-- start of SUPPLIED DATA --
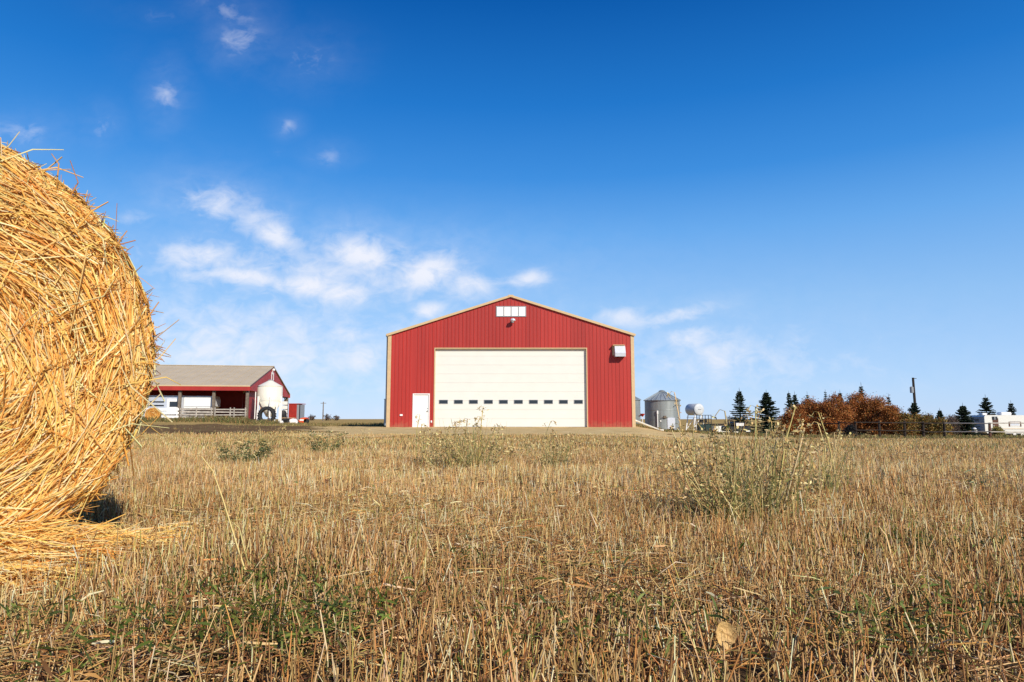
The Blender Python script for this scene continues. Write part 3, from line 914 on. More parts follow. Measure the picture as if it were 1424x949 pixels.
MB(tfs).box((h0 + 1., vA + .2, .55), (h0 + 1.2, vB, .74)).build('hitch_beam', M['black'], ht)
MB(tfs).box((h0 + 1.05, vA + .5, 0), (h0 + 1.15, vA + .6, .56)).build('jack_stand', M['black'], ht)

# corral boards in front of the shed
def board_panel(va, vb, label, m, n, gate=False):
    t = thing('board_gate' if gate else 'board_fence', label, 'gate' if gate else 'fence', tuple(tfs(Vector((-.5, va, 0)))))
    zt = P(320, 567.0, 71).z; z0 = .30
    st = (zt - z0) / n
    for i in range(n):
        z = z0 + st * i + .02
        w = st * (.45 if gate else .66)
        wob_ = random.uniform(-.03, .03)
        MB(tfs).add([(-.42, va, z + wob_), (-.42, vb, z - wob_), (-.42, vb, z - wob_ + w), (-.42, va, z + wob_ + w), (-.37, va, z + wob_), (-.37, vb, z - wob_), (-.37, vb, z - wob_ + w), (-.37, va, z + wob_ + w)],
                    [(0, 1, 2, 3), (7, 6, 5, 4), (0, 4, 5, 1), (1, 5, 6, 2), (2, 6, 7, 3), (3, 7, 4, 0)]).build('board', m, t)
    for vv in ([va + .1, (va * .62 + vb * .38), (va + vb) / 2, vb - .1] if gate else [va + .15, (va + vb) / 2, vb - .15]):
        MB(tfs).box((-.50, vv - .05, -.1), (-.425, vv + .05, zt + .02)).build('upright', m, t)
    return t


board_panel(.1, 3.3, 'grey board gate below the shed end nearest the barn', M['wood_light'], 5, True)
board_panel(3.4, 6.65, 'weathered grey board fence below the white nose of the trailer', M['wood_light'], 5)
board_panel(6.75, 13.2, 'pale board fence below the trailer window, beside the small bale', M['white'], 4)

# small round bale by the shed
cb = G(216.5, 64.5)
sb = thing('straw_bale', 'small distant round bale by the shed fence, right of the huge bale', 'straw bale', tuple(cb))
rb = 8.7 / 949 * 64.5 * 1.05
MB().lathe(cb + Vector((-.0, -.65, rb - .05)), [(.02, 0), (rb * .9, 0), (rb, .1), (rb, 1.1), (rb * .9, 1.2), (.02, 1.2)], 28, (-.35, 1, 0)).build('core', M['hay'], sb, True)
n = 1500
r_ = rb * np.sqrt(rng.random(n)); a_ = rng.uniform(0, 2 * pi, n); axv = norm(np.array([[-.35, 1, 0.]]))[0]; txv = np.array([axv[1], -axv[0], 0])
cc = np.array(cb)[None] + np.array([0, -.65, rb - .05])[None] + txv[None] * (r_ * np.cos(a_))[:, None] + UP[None] * (r_ * np.sin(a_))[:, None] - axv[None] * .02
dd = txv[None] * (-np.sin(a_))[:, None] + UP[None] * np.cos(a_)[:, None]
pts = np.stack([cc - dd * .12, cc + rng.normal(0, .01, (n, 3)), cc + dd * .12], 1)
v, q, c = blades(pts, .025, palette(n, STR, [3, 2, 5, 1, 4, 3], .2))
tag(np_mesh('straw', v, q, c, M['straw'], sb), kind='stuff')

# white hopper bin
hp = Vector((P(374, 583, 74).x, 74, 0))
hb = thing('hopper_bin', 'white hopper-bottom feed bin standing at the shed gable', 'feed bin', tuple(hp))
z4 = P(374, 528.8, 74).z; z3 = P(374, 538, 74).z; z2 = P(374, 558.3, 74).z
hr = 1.29
body = MB().lathe(hp, [(hr, z2), (hr, z2 + .01), (hr + .015, z2 + .7), (hr, z2 + .71), (hr, z3)], 36).build('body', M['offwhite'], hb, True)
MB().lathe(hp, [(.3, .75), (hr - .01, z2 - .002)], 36).build('hopper_cone', M['offwhite'], hb, True)
rf = MB().lathe(hp, [(hr + .03, z3 + .002), (hr + .03, z3 + .03), (.22, z4 - .06)], 36).build('roof', M['offwhite'], hb)
MB().lathe(hp, [(.24, z4 - .05), (.24, z4 + .02), (.05, z4 + .06)], 16).build('lid', M['grey'], rf)
for k in range(6):
    a = radians(-90 + 22 + 60 * k)
    x, y = hp.x + cos(a) * (hr + .06), hp.y + sin(a) * (hr + .06)
    MB().box((x - .07, y - .07, gzf(x, y) - .03), (x + .07, y + .07, z2 + .5)).build('leg', M['white'], hb)
MB().tube([hp + Vector((-hr - .05, -.55, z2 - 1.9)), hp + Vector((-hr - .05, -.55, z2 + 1.0))], .055, 8).build('sight_tube', M['white'], hb)
x, y = hp.x + .95, hp.y - 1.1
MB().bar((x, y, 0), (x + .25, y + .1, 2.2), .1).bar((x + .5, y, 0), (x + .5, y + .1, 2.2), .1).build('ladder', M['white'], hb)

# tractor tyre leaning by the hopper
tc_ = P(371, 579, 71.2); ro = .93
tc_.z = gzf(tc_.x, tc_.y) + ro - .03
ty = thing('tractor_tyre', 'large black tractor tyre standing in front of the white hopper bin', 'tyre', (tc_.x, tc_.y, gzf(tc_.x, tc_.y)))
MB().lathe(tc_ + Vector((0, -.22, 0)), [(.58, .0), (.72, -.03), (.86, .02), (.89, .10), (.89, .34), (.86, .42), (.72, .46), (.58, .44), (.60, .3), (.60, .1)], 40, (0, 1, 0), closed=True).build('carcass', M['rubber'], ty, True)
lg = MB()
for k in range(22):
    a = 2 * pi * k / 22
    for s in (0, 1):
        a2 = a + s * pi / 22
        y0, y1 = (-.20, .02) if s == 0 else (.02, .22)
        e1 = Vector((cos(a2), 0, sin(a2))); e2 = Vector((cos(a2 + .14), 0, sin(a2 + .14)))
        p1 = tc_ + e1 * .90 + Vector((0, y0 if s == 0 else y1, 0)); p2 = tc_ + e2 * .90 + Vector((0, .01, 0))
        lg.bar(p1, p2, .075, .075)
lg.build('tread', M['rubber'], ty)

# red stock box with white end, junk and orange cover at the shed's right end
c0 = P(401, 583, 84); zz = P(401, 562, 84).z
rb_ = thing('storage_box', 'red ribbed metal box with a pale end standing right of the shed', 'storage box', (c0.x + .6, 84.5, 0))
X0, X1 = c0.x, P(412, 583, 84).x
w = MB().box((X0, 84, .35), (X1, 86.2, zz - .02))
for i in range(6):
    x = X0 + .08 + (X1 - X0 - .16) * i / 5
    w.box((x - .03, 83.95, .36), (x + .03, 83.998, zz - .03))
w.build('body', M['darkred'], rb_)
MB().box((X0 - .03, 83.93, zz - .018), (X1 + .42, 86.3, zz + .06)).build('lid', M['darkred'], rb_)
MB().box((X1 + .01, 84.03, .4), (X1 + .34, 86.1, zz - .08)).build('end_panel', M['grey'], rb_)
MB().box((X1 + .345, 83.97, .05), (X1 + .41, 84.1, zz - .03)).build('post', M['black'], rb_)
for x in (X0 + .1, X1 - .1):
    MB().box((x - .06, 84.1, 0), (x + .06, 86, .34)).build('skid', M['black'], rb_)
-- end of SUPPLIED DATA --
= AIM OF THE TASK =
Return nothing but the lines running from the start of the data to the line with "MB(tfs).box((h0 + 1.05, vA", please, both ends included and no pictures.

= ANSWER TO THE TASK =
The Blender Python script for this scene continues. Write part 3, from line 914 on. More parts follow. Measure the picture as if it were 1424x949 pixels.
MB(tfs).box((h0 + 1., vA + .2, .55), (h0 + 1.2, vB, .74)).build('hitch_beam', M['black'], ht)
MB(tfs).box((h0 + 1.05, vA + .5, 0), (h0 + 1.15, vA + .6, .56)).build('jack_stand', M['black'], ht)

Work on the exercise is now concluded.